Potosí è sito Unesco per il suo centro storico di epoca coloniale – ai tempi la città era una delle più ricche del Sud America – e i monumenti industriali, acquedotti e laghi artificiali costruiti per rifornire d’acqua le miniere. In realtà dovrebbe esserlo per le persone che ogni giorno in quelle miniere ci scendono per estrarre argento, zinco, pirite e oro: 18mila uomini che tutte le mattine all’alba si lasciano inghiottire dal Cerro Rico, la montagna che fa la fortuna (e la disgrazia) del luogo e della sua popolazione, riemergendone otto-dieci ore più tardi, quando non di più, ricoperti di polvere e con gli occhi non più avvezzi alla luce del sole.
Laggiù ci siamo stati anche noi, perché la gita in miniera è la principale attrazione turistica della città e noi ci siamo andati apposta, pur sapendo che non sarebbe stata una Gardaland.
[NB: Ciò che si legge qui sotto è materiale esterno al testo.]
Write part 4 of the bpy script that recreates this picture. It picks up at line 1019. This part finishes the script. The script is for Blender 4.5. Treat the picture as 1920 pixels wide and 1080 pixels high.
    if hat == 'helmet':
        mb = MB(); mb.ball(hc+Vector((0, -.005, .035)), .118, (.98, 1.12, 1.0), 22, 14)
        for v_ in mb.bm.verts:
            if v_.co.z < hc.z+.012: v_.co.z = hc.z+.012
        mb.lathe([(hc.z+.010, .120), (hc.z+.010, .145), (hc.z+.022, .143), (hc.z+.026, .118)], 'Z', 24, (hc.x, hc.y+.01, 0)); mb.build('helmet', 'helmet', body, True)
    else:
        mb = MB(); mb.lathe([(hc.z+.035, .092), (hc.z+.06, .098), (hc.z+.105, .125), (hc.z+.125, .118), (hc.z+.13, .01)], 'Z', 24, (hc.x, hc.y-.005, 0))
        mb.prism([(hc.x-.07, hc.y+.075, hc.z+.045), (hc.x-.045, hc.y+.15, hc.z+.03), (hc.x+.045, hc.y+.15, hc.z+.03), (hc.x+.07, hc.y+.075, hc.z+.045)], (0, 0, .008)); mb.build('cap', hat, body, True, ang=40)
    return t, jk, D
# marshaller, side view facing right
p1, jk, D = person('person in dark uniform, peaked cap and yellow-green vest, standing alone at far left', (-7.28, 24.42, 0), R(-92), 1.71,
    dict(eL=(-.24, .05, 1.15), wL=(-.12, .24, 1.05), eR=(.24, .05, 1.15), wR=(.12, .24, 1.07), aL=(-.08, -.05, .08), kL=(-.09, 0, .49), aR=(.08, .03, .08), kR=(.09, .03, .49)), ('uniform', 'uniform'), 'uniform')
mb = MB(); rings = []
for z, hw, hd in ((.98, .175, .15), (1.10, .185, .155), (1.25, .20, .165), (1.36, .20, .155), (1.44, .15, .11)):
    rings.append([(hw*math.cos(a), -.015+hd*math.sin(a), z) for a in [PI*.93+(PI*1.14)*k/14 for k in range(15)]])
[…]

E difatti non lo è. Goffi come ghostbusters, equipaggiati di tutto punto a mo’ di operai del sottosuolo, prima di sparire nelle gallerie facciamo un tour al mercato dei minatori, dove si comprano uniformi, picconi, candelotti di dinamite, bibite e foglie di coca. Tutto il necessario per affrontare la giornata, insomma, un po’ diverso da quello a cui siamo abituati noi, che la mattina usciamo di casa con la schiscia e la borsa della palestra.
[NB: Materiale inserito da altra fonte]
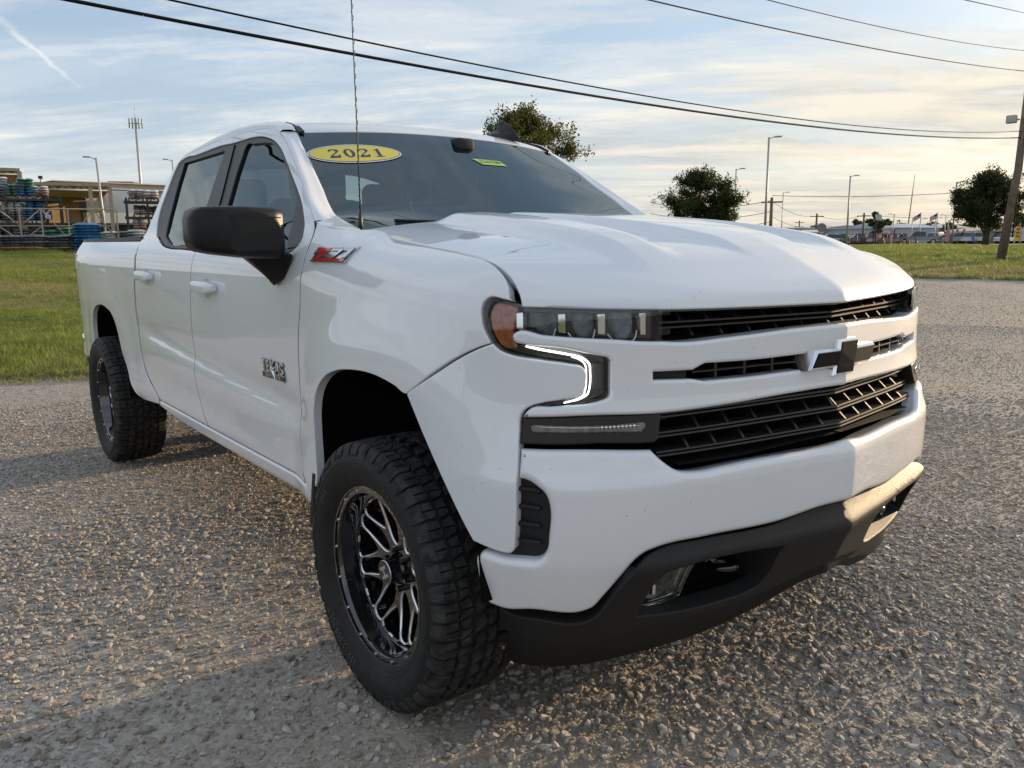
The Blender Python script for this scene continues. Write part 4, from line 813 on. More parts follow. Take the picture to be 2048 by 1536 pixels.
star = [( (.040 if k % 2 == 0 else .011)*math.sin(k*math.pi/5)*.62, (.046 if k % 2 == 0 else .012)*math.cos(k*math.pi/5)*(1.15 if k == 0 else 1)) for k in range(10)]
b = MB(); V = [tf(u+.008, v, .004) for u, v in star]+[tf(.008, 0, .011)]; b.add(V, [(k, (k+1) % 10, 10) for k in range(10)]); b.build('badge_star', chrome, tb, smooth=False)
# windshield stickers
def plane_on_ws(v0, t0):
    O = wsf(v0, t0, .003); A = wsf(v0+.01, t0, .003)-O; B = wsf(v0, t0+.01, .003)-O; A /= np.linalg.norm(A); B -= A*(A@B); B /= np.linalg.norm(B)
    return O, A, B, np.cross(A, B)
def stick(v0, t0, sc=1.):
    def f(u, v, w): 
        X = wsf(v0-u/.73*-1 if False else v0-u/.735, t0+v/.80, .003); return X+np.array([.5, 0, .85])*w
    return f
sf = stick(.725, .775)
ye = mat('sticker_yellow', (.80, .62, .015), .35, coat=.5); navy = mat('sticker_navy', (.012, .018, .16), .4); whit = mat('sticker_white', (.8, .8, .8), .4)
def ell(a, b_, n=48): return [(a*math.cos(2*math.pi*k/n), b_*math.sin(2*math.pi*k/n)) for k in range(n)]
def disc(P, w, m, name, parent, f=sf):
    V = [f(0, 0, w)]+[f(u*.5, v*.5, w) for u, v in P]+[f(u, v, w) for u, v in P]; n = len(P)
    return mesh(name, V, [(0, 1+i, 1+(i+1) % n) for i in range(n)]+[(1+i, 1+n+i, 1+n+(i+1) % n, 1+(i+1) % n) for i in range(n)], m, parent)
s0_ = disc(ell(.205, .070), 0, whit, 'year_sticker', ws); disc(ell(.199, .064), .0006, navy, 'sticker_border', s0_); disc(ell(.196, .061), .0010, ye, 'sticker_face', s0_)
D2 = [(-.5, .62), (-.40, .85), (-.15, 1.0), (.15, 1.0), (.42, .85), (.50, .60), (.42, .35), (.05, -.15), (-.18, -.48), (-.20, -.62), (.25, -.62), (.36, -.38), (.50, -.38), (.42, -1.0), (-.52, -1.0), (-.52, -.80), (-.30, -.40), (.05, .05), (.20, .40), (.16, .70), (-.02, .84), (-.22, .74), (-.24, .58), (-.32, .46), (-.45, .48)]
D1 = [(-.30, .70), (.10, 1.0), (.20, 1.0), (.20, -.84), (.42, -.88), (.42, -1.0), (-.38, -1.0), (-.38, -.88), (-.12, -.84), (-.12, .66), (-.26, .60)]
Oo = [(.52*math.sin(a), 1.0*math.cos(a)) for a in np.linspace(0, 2*math.pi, 29)[:-1]]; Oi = [(.22*math.sin(a), .80*math.cos(a)) for a in np.linspace(0, 2*math.pi, 29)[:-1]]
def flat(name, outer, holes, fn, w, m, parent):
    A = [Vector(p) for p in outer]; E = [(i, (i+1) % len(outer)) for i in range(len(outer))]; k = len(A)
    for h_ in holes: A += [Vector(p) for p in h_]; E += [(k+i, k+(i+1) % len(h_)) for i in range(len(h_))]; k += len(h_)
    vo, _, fo, *_r = delaunay_2d_cdt(A, E, [], 0, 1e-6); vo = np.array([tuple(v) for v in vo]); cen = np.array([vo[list(f_)].mean(0) for f_ in fo]); ok = pip(cen, np.array(outer))
    for h_ in holes: ok &= ~pip(cen, np.array(h_))
    return mesh(name, [fn(u, v, w) for u, v in vo], [tuple(f_) for f_, o in zip(fo, ok) if o], m, parent, smooth=False)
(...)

Laggiù è buio, non si respira, l’aria è satura di polvere. C’è fango a terra per le infiltrazioni d’acqua, i cunicoli sono stretti, ogni tanto arriva un vagone a gran velocità e allora bisogna correre, trovare uno slargo e farsi da parte. Gli occhiali si appannano di continuo, il fiato è corto per l’ansia e perché comunque siamo pur sempre a 4mila metri sul livello del mare. I minatori spingono i carrelli, spostano le pietre, lavorano di piccone, restano per ore nello stesso angolo a cercare un grammo di metallo. Masticano foglie di coca per sopportare la fatica, la mancanza d’aria. Se ne ficcano fino a trecento in bocca, le cacciano nella guancia e sembrano castori. Per un attimo ti viene da ridere, ti viene da ridere quando la guida, che il minatore l’ha fatto per 26 anni, ti racconta che là sotto sono sempre di buon umore. “Per forza”, avresti voglia di rispondere, “siete strafatti di coca”. E alcol quasi puro e birrette condivise con il Tio, nume tutelare della miniera – Dio secondo alcuni, il Diavolo secondo altri – al quale è bene portare sempre rispetto e qualche offerta per scongiurare incidenti e disgrazie.
Ti viene da ridere per tre secondi, quindi. Poi pensi che là sotto ci sono ragazzini di 15 anni che non vedranno mai altro se non quelle strette gallerie. Pensi a com’eri tu a 15 anni e smetti di ridere. Pensi che la loro aspettativa di vita è 40 anni, che sono destinati a beccarsi un cancro, la silicosi o una roccia in testa. Pensi a tutte le volte che ti lamenti del lavoro, dell’ufficio, dello sbattimento di alzarti alle 8 e farti 10 minuti di bicicletta per sederti davanti a un computer.
Esci dalla miniera con la schiena curva, il batticuore e le ossa rotte. Sputi polvere e non trovi le parole. Torni con sollievo a fare il turista, a passeggiare per le stradine strette e graziose, a scattare fotografie. Non vedi l’ora che sia domani per trovare qualcosa di futile di cui lamentarti.